Sometimes calling something a mistake is a mistake. The market wasn't pleased with Zillow Group (Z -1.10%) (ZG -1.10%) when it decided it was done flipping homes. Qwikster became a national punchline after Netflix (NFLX 1.74%) announced it would separate its streaming platform from its flagship DVD rental business. 

The initial narrative was that Zillow and Netflix were wrong when they made these surprising strategic changes. It was the boo birds who got it wrong in the end. Let's take a closer look. 

Realtor showing a house to two interested buyers.

Image source: Getty Images.

1. Zillow made an Offers it can refuse

The operator of several popular real estate portals figured it had a good idea in the springtime of 2017 when it got into the house-flipping business. It would team up with its Premier Agents to asses the value of a property, snap it up, and try to sell it at a higher price after making a few updates. 

Investors were excited about the big-ticket revenue that the Zillow Offers platform was generating, but the stock plummeted 25% on Nov. 3 of last year after the company announced it would wind down its portfolio of homes available for sale. Investors felt that throwing in the towel in the middle of a housing boom was a bad call despite the segment's steep operating losses. 

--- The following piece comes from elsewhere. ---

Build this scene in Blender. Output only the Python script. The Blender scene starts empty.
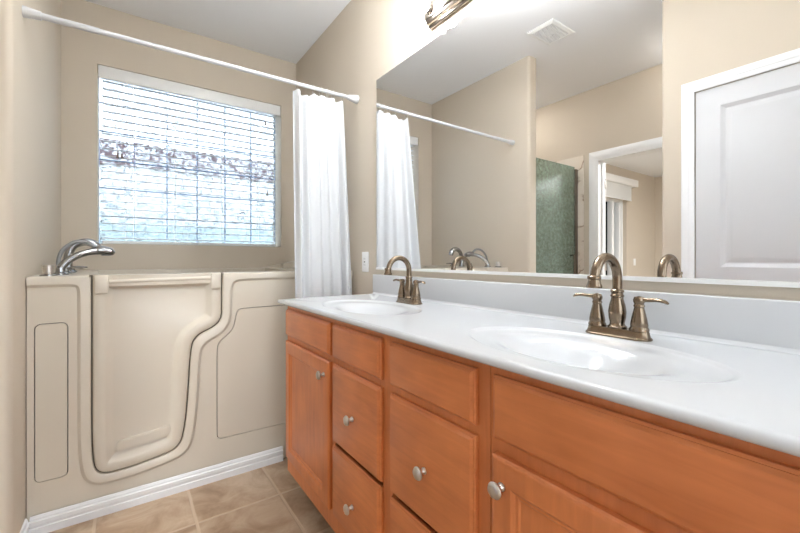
import bpy, bmesh, math, random
from mathutils import Vector, Matrix
random.seed(7)
PI = math.pi
S = bpy.context.scene
COL = S.collection

# ------------------------------------------------------------------ camera
H = 1.1188
cam = bpy.data.cameras.new('camera')
cam.sensor_width = 36.0
cam.lens = 384.74 / 800 * 36.0
cam.shift_y = -(266.5 - 258.67) / 800
cam.clip_start = 0.02
cam_o = bpy.data.objects.new('camera', cam)
COL.objects.link(cam_o)
cam_o.location = (0, 0, H)
cam_o.rotation_euler = (PI / 2, 0, -math.radians(35.2215))
S.camera = cam_o

# ------------------------------------------------------------------ world, exposure
S.view_settings.view_transform = 'Standard'
S.view_settings.look = 'None'
S.view_settings.exposure = 2.32
S.view_settings.gamma = 1.0
S.view_settings.use_curve_mapping = False
w = bpy.data.worlds.new('sky')
S.world = w
w.use_nodes = True
bg = w.node_tree.nodes['Background']
bg.inputs[0].default_value = (0.90, 0.945, 1.0, 1)
SKY = 4.0
bg.inputs[1].default_value = SKY

# ------------------------------------------------------------------ light strengths
BULB = 72.0            # vanity bulbs (emission)
REAR_FILL = 6.0            # added fill: unseen bowl uplight behind the camera
BOWL_FILL = 8.0           # added fill: unseen bowl uplight by the vanity
ALCOVE_FILL = 12.0          # added fill: unseen small ceiling light before the tub
PASSAGE_FILL = 9.0         # added fill: small ceiling light hidden in the passage corner
BEDROOM = 27.0          # bedroom ceiling fixture diffuser
SHOWER = 8.0          # shower ceiling fixture diffuser

# ------------------------------------------------------------------ materials
def new_mat(name):
    m = bpy.data.materials.new(name)
    m.use_nodes = True
    return m, m.node_tree, m.node_tree.nodes['Principled BSDF']

def N(nt, t, **kw):
    n = nt.nodes.new(t)
    for k, v in kw.items():
        setattr(n, k, v)
    return n

def plain(name, rgb, rough=0.5, metal=0.0, spec=0.5, var=0.0, scale=20, bump=0.0, bscale=200, coat=0.0, stretch=None):
    m, nt, b = new_mat(name)
    b.inputs['Base Color'].default_value = (*rgb, 1)
    b.inputs['Roughness'].default_value = rough
    b.inputs['Metallic'].default_value = metal
    b.inputs['Specular IOR Level'].default_value = spec
    b.inputs['Coat Weight'].default_value = coat
    tc = N(nt, 'ShaderNodeTexCoord')
    src = tc.outputs['Object']
    if stretch:
        mp = N(nt, 'ShaderNodeMapping')
        mp.inputs['Scale'].default_value = stretch
        nt.links.new(src, mp.inputs[0])
        src = mp.outputs[0]
    if var:
        no = N(nt, 'ShaderNodeTexNoise')
        no.inputs['Scale'].default_value = scale
        no.inputs['Detail'].default_value = 4
        nt.links.new(src, no.inputs['Vector'])
        mx = N(nt, 'ShaderNodeMix', data_type='RGBA')
        mx.inputs[6].default_value = (*[c * (1 - var) for c in rgb], 1)
        mx.inputs[7].default_value = (*[min(1, c * (1 + var)) for c in rgb], 1)
        nt.links.new(no.outputs[0], mx.inputs[0])
        nt.links.new(mx.outputs[2], b.inputs['Base Color'])
    if bump:
        n2 = N(nt, 'ShaderNodeTexNoise')
        n2.inputs['Scale'].default_value = bscale
        nt.links.new(src, n2.inputs['Vector'])
        bp = N(nt, 'ShaderNodeBump')
        bp.inputs['Strength'].default_value = bump
        bp.inputs['Distance'].default_value = 0.002
        nt.links.new(n2.outputs[0], bp.inputs['Height'])
        nt.links.new(bp.outputs[0], b.inputs['Normal'])
    return m

def wood(name, axis):
    """reddish stained maple, grain along axis"""
    m, nt, b = new_mat(name)
    tc = N(nt, 'ShaderNodeTexCoord')
    geo = N(nt, 'ShaderNodeNewGeometry')
    mp = N(nt, 'ShaderNodeMapping')
    sc = [9.0, 9.0, 9.0]
    sc['xyz'.index(axis)] = 0.9
    mp.inputs['Scale'].default_value = sc
    nt.links.new(tc.outputs['Object'], mp.inputs[0])
    n1 = N(nt, 'ShaderNodeTexNoise'); n1.inputs['Scale'].default_value = 6.0
    n1.inputs['Detail'].default_value = 8; n1.inputs['Distortion'].default_value = 0.8
    nt.links.new(mp.outputs[0], n1.inputs['Vector'])
    n2 = N(nt, 'ShaderNodeTexNoise'); n2.inputs['Scale'].default_value = 7.0
    n2.inputs['Detail'].default_value = 3
    nt.links.new(tc.outputs['Object'], n2.inputs['Vector'])
    r = N(nt, 'ShaderNodeValToRGB')
    r.color_ramp.elements[0].position = 0.25; r.color_ramp.elements[0].color = (0.50, 0.142, 0.040, 1)
    r.color_ramp.elements[1].position = 0.75; r.color_ramp.elements[1].color = (0.78, 0.26, 0.080, 1)
    ad = N(nt, 'ShaderNodeMix', data_type='FLOAT')
    ad.inputs[0].default_value = 0.55
    nt.links.new(n1.outputs[0], ad.inputs[2]); nt.links.new(n2.outputs[0], ad.inputs[3])
    nt.links.new(ad.outputs[0], r.inputs[0])
    nt.links.new(r.outputs[0], b.inputs['Base Color'])
    b.inputs['Roughness'].default_value = 0.36
    b.inputs['Coat Weight'].default_value = 0.25
    b.inputs['Coat Roughness'].default_value = 0.25
    return m

M = {}
M['wall'] = plain('wall_paint', (0.605, 0.53, 0.434), 0.75, spec=0.25, var=0.02, scale=3, bump=0.12, bscale=140)
M['wall_room'] = plain('bedroom_paint', (0.58, 0.51, 0.425), 0.75, spec=0.25, bump=0.1, bscale=140)
M['ceiling'] = plain('ceiling_paint', (0.88, 0.885, 0.90), 0.85, spec=0.2, bump=0.1, bscale=120)
M['white_trim'] = plain('white_trim', (0.82, 0.825, 0.83), 0.4, var=0.01)
M['door_paint'] = plain('door_paint', (0.60, 0.605, 0.62), 0.42, var=0.01)
M['tub'] = plain('tub_acrylic', (0.67, 0.605, 0.505), 0.28, spec=0.5, var=0.015, scale=2, coat=0.2)
M['seam'] = plain('tub_seal', (0.10, 0.085, 0.06), 0.6, var=0.1)
M['counter'] = plain('cultured_marble', (0.625, 0.635, 0.65), 0.14, spec=0.4, var=0.01, scale=4)
M['wood_h'] = wood('maple_horizontal', 'y')
M['wood_v'] = wood('maple_vertical', 'z')
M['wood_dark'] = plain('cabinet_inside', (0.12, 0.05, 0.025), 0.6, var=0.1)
M['bronze'] = plain('brushed_bronze', (0.235, 0.175, 0.122), 0.25, metal=1.0, var=0.12, scale=60)
M['nickel'] = plain('satin_nickel', (0.66, 0.62, 0.57), 0.30, metal=1.0, var=0.05, scale=60)
M['light_metal'] = plain('fixture_nickel', (0.21, 0.175, 0.145), 0.24, metal=1.0, var=0.06, scale=40)
M['chrome'] = plain('chrome', (0.40, 0.40, 0.405), 0.14, metal=1.0, var=0.02)
M['chrome_dark'] = plain('grey_plastic', (0.22, 0.22, 0.22), 0.35, metal=0.4, var=0.05)
M['white_plastic'] = plain('white_plastic', (0.85, 0.85, 0.84), 0.35, var=0.01)
M['rod'] = plain('white_rod', (0.62, 0.625, 0.64), 0.3, var=0.01)
M['vent_gap'] = plain('vent_gap', (0.22, 0.22, 0.22), 0.8, var=0.05)
M['plate_slot'] = plain('dark_slot', (0.06, 0.055, 0.05), 0.6, var=0.05)
M['tassel'] = plain('tassel_wood', (0.16, 0.10, 0.07), 0.5, var=0.1)
M['carpet'] = plain('carpet', (0.46, 0.40, 0.33), 0.95, var=0.12, scale=150, bump=0.5, bscale=300)
M['stucco'] = plain('stucco', (0.70, 0.68, 0.66), 0.9, var=0.06, scale=6, bump=0.3, bscale=60)
M['eave'] = plain('eave_brown', (0.13, 0.085, 0.09), 0.8, var=0.2, scale=8)
M['ground'] = plain('gravel', (0.42, 0.37, 0.32), 0.95, var=0.2, scale=40)
M['hedge_wall'] = plain('garden_wall', (0.46, 0.58, 0.60), 0.9, var=0.2, scale=5)
M['leaf'] = plain('leaf', (0.035, 0.085, 0.05), 0.5, var=0.4, scale=3)
M['bark'] = plain('bark', (0.10, 0.07, 0.05), 0.9, var=0.3, scale=20)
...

It turned out to be a pretty brilliant decision. Less than a year later, we're seeing the housing market bubble pop in many markets that were once scintillating. A spike in mortgage rates and a glut of supply have nipped the boom. Zillow stock has fallen 55% since the move. That's not good, but it would've probably been worse if it were still a leading player in the iBuyer market. Specialist Opendoor (OPEN -3.72%) has surrendered a whopping 84% of its value. Redfin (RDFN -2.81%) is down a mind-boggling 87%. Nobody said that real estate investing was going to be easy.

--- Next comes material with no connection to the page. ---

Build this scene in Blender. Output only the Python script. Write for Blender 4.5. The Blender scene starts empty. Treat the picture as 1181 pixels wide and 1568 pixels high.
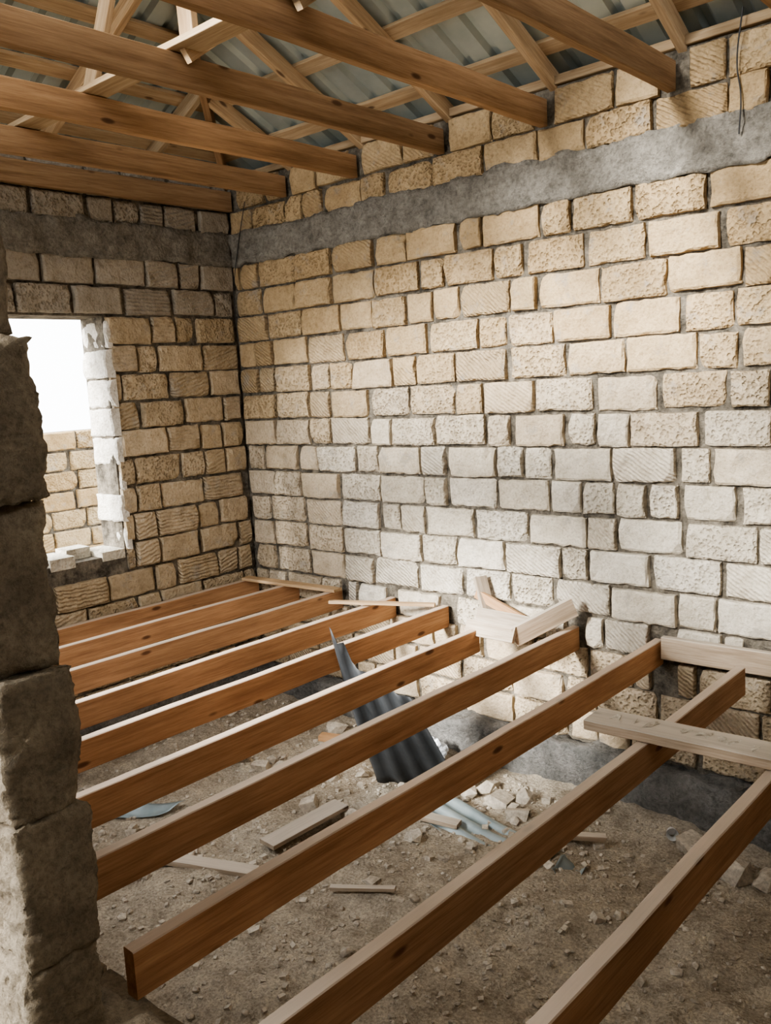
import bpy, bmesh, math, random
import numpy as np
from mathutils import Vector, Matrix, noise
random.seed(7)
rng=np.random.default_rng(7)
scene=bpy.context.scene

# ------------------------------------------------------------ node helpers
def new_mat(name):
    m=bpy.data.materials.new(name); m.use_nodes=True
    nt=m.node_tree
    for n in list(nt.nodes): nt.nodes.remove(n)
    out=nt.nodes.new('ShaderNodeOutputMaterial'); b=nt.nodes.new('ShaderNodeBsdfPrincipled')
    nt.links.new(b.outputs[0],out.inputs[0])
    return m,nt,b
def N(nt,t,**kw):
    n=nt.nodes.new(t)
    for k,v in kw.items():
        if k in n.inputs.keys(): n.inputs[k].default_value=v
        else: setattr(n,k,v)
    return n
def ramp(nt,src,stops):
    r=nt.nodes.new('ShaderNodeValToRGB'); e=r.color_ramp.elements
    while len(e)>1: e.remove(e[-1])
    e[0].position=stops[0][0]; e[0].color=(*stops[0][1],1)
    for p,c in stops[1:]:
        x=e.new(p); x.color=(*c,1)
    nt.links.new(src,r.inputs[0]); return r.outputs[0]
def mixc(nt,fac,a,b,mode='MIX'):
    m=nt.nodes.new('ShaderNodeMix'); m.data_type='RGBA'; m.blend_type=mode
    for s,v in ((m.inputs[0],fac),(m.inputs[6],a),(m.inputs[7],b)):
        if isinstance(v,bpy.types.NodeSocket): nt.links.new(v,s)
        elif isinstance(v,(int,float)): s.default_value=v
        else: s.default_value=(*v,1)
    return m.outputs[2]
def math_(nt,op,a,b=None,c=None):
    m=nt.nodes.new('ShaderNodeMath'); m.operation=op
    for i,v in enumerate((a,b,c)):
        if v is None: continue
        if isinstance(v,bpy.types.NodeSocket): nt.links.new(v,m.inputs[i])
        else: m.inputs[i].default_value=v
    return m.outputs[0]
def noise_(nt,vec,scale,detail=4,rough=.6,out=0):
    n=nt.nodes.new('ShaderNodeTexNoise'); n.inputs['Scale'].default_value=scale
    n.inputs['Detail'].default_value=detail; n.inputs['Roughness'].default_value=rough
    nt.links.new(vec,n.inputs['Vector']); return n.outputs[out]
def bump(nt,h,bsdf,strength=.5,dist=.01):
    b=nt.nodes.new('ShaderNodeBump'); b.inputs['Strength'].default_value=strength; b.inputs['Distance'].default_value=dist
    nt.links.new(h,b.inputs['Height']); nt.links.new(b.outputs[0],bsdf.inputs['Normal'])

# ------------------------------------------------------------ materials
def mat_block():
    m,nt,b=new_mat('limestone_block')
    tc=nt.nodes.new('ShaderNodeTexCoord').outputs['Object']
    at=N(nt,'ShaderNodeAttribute',attribute_name='tint')
    pr=N(nt,'ShaderNodeAttribute',attribute_name='props')
    sep=nt.nodes.new('ShaderNodeSeparateColor'); nt.links.new(pr.outputs['Color'],sep.inputs[0])
    n1=noise_(nt,tc,9,6,.65); n2=noise_(nt,tc,60,4,.7)
    c=mixc(nt,1.0,at.outputs['Color'],ramp(nt,n1,[(.3,(.80,.78,.74)),(.7,(1.1,1.1,1.1))]),'MULTIPLY')
    c=mixc(nt,1.0,c,ramp(nt,n2,[(.3,(.72,.70,.66)),(.5,(1,1,1)),(.75,(1.1,1.1,1.1))]),'MULTIPLY')
    v=nt.nodes.new('ShaderNodeTexVoronoi'); v.inputs['Scale'].default_value=46; nt.links.new(tc,v.inputs['Vector'])
    n3=noise_(nt,tc,22,4,.7)
    pit=math_(nt,'MULTIPLY',math_(nt,'SUBTRACT',math_(nt,'ADD',math_(nt,'MULTIPLY',v.outputs['Distance'],.7),n3),.60),3.5)
    pit=math_(nt,'MINIMUM',math_(nt,'MAXIMUM',pit,0),1.0)
    pitm=math_(nt,'ADD',math_(nt,'MULTIPLY',math_(nt,'SUBTRACT',pit,1.0),sep.outputs['Green']),1.0)
    def wave(rot):
        mp=nt.nodes.new('ShaderNodeMapping'); mp.inputs['Rotation'].default_value=rot; nt.links.new(tc,mp.inputs[0])
        w=nt.nodes.new('ShaderNodeTexWave'); w.inputs['Scale'].default_value=14; w.inputs['Distortion'].default_value=3.0
        w.inputs['Detail'].default_value=3; w.inputs['Detail Scale'].default_value=1.5; w.bands_direction='X'
        nt.links.new(mp.outputs[0],w.inputs[0]); return w.outputs['Fac']
    g=wave((.6,.6,.6)); g2=wave((-.6,.9,-.5))
    gm=nt.nodes.new('ShaderNodeMix'); nt.links.new(math_(nt,'GREATER_THAN',sep.outputs['Blue'],.5),gm.inputs[0]); nt.links.new(g,gm.inputs[2]); nt.links.new(g2,gm.inputs[3])
    gr=math_(nt,'MULTIPLY',gm.outputs[0],sep.outputs['Red'])
    c=mixc(nt,1.0,c,mixc(nt,pitm,(.84,.82,.78),(1,1,1)),'MULTIPLY')
    c=mixc(nt,math_(nt,'MULTIPLY',gr,.10),c,(.2,.15,.1))
    n5=noise_(nt,tc,5.5,7,.72)
    c=mixc(nt,ramp(nt,n5,[(.56,(0,0,0)),(.65,(.6,.6,.6))]),c,(.35,.32,.275))
    nt.links.new(c,b.inputs['Base Color']); b.inputs['Roughness'].default_value=.95; b.inputs['Specular IOR Level'].default_value=.15
    h=math_(nt,'ADD',math_(nt,'MULTIPLY',n1,.8),math_(nt,'MULTIPLY',n2,.4))
    h=math_(nt,'ADD',h,math_(nt,'MULTIPLY',pitm,.6))
    h=math_(nt,'SUBTRACT',h,math_(nt,'MULTIPLY',gr,.45))
    bump(nt,h,b,1.0,.02)
    return m
def mat_rough(name,c1,c2,scale=6,bs=.7,bd=.02,rough=.95,fine=45):
    m,nt,b=new_mat(name)
    tc=nt.nodes.new('ShaderNodeTexCoord').outputs['Object']
    n1=noise_(nt,tc,scale,8,.7); n2=noise_(nt,tc,fine,5,.7)
    c=ramp(nt,n1,[(.35,c1),(.65,c2)])
    c=mixc(nt,1.0,c,ramp(nt,n2,[(.3,(.6,.6,.6)),(.55,(1,1,1)),(.8,(1.2,1.2,1.2))]),'MULTIPLY')
    nt.links.new(c,b.inputs['Base Color']); b.inputs['Roughness'].default_value=rough; b.inputs['Specular IOR Level'].default_value=.2
    bump(nt,math_(nt,'ADD',n1,math_(nt,'MULTIPLY',n2,.6)),b,bs,bd)
    return m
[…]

2. Netflix plays the Qwikster card

Netflix has a knack for being so ahead of its time that a lot of people still think Qwikster was a fiasco. We have to go back to the summer of 2011, when the leading video service announced it was going to separate its original disc-mailing rental service from the newer streaming platform it offered its users for just $2 more a month but that it was also selling as a stand-alone digital offering. Qwikster was born. It was put to rest just three weeks later. 

Mr. Market wasn't impressed by Qwikster's birth announcement. The stock took a 7% hit the day Netflix revealed its plan, followed by a 10% drop the next day. We know Netflix would go on to survive the ridicule. Even after the sharp correction in growth stocks, including Netflix, over the past year, this company has still been a market-thumping 11-bagger since it introduced Qwikster. Its global subscriber base has also expanded more than tenfold. 

Qwikster the brand may have suffered an embarrassing death, but the strategy was still eventually carried out. Disc-based rentals were pushed off to the less quirky DVD.com domain, and they're now a negligible part of the business model that is rarely discussed in quarterly updates. Netflix is also embracing the push into video gaming that it intended to be part of the Qwikster rollout. In short, it would go on to set its digital platform apart from its old-school business without the quirky spinoff name, and it's now the revenue king of streaming media stocks.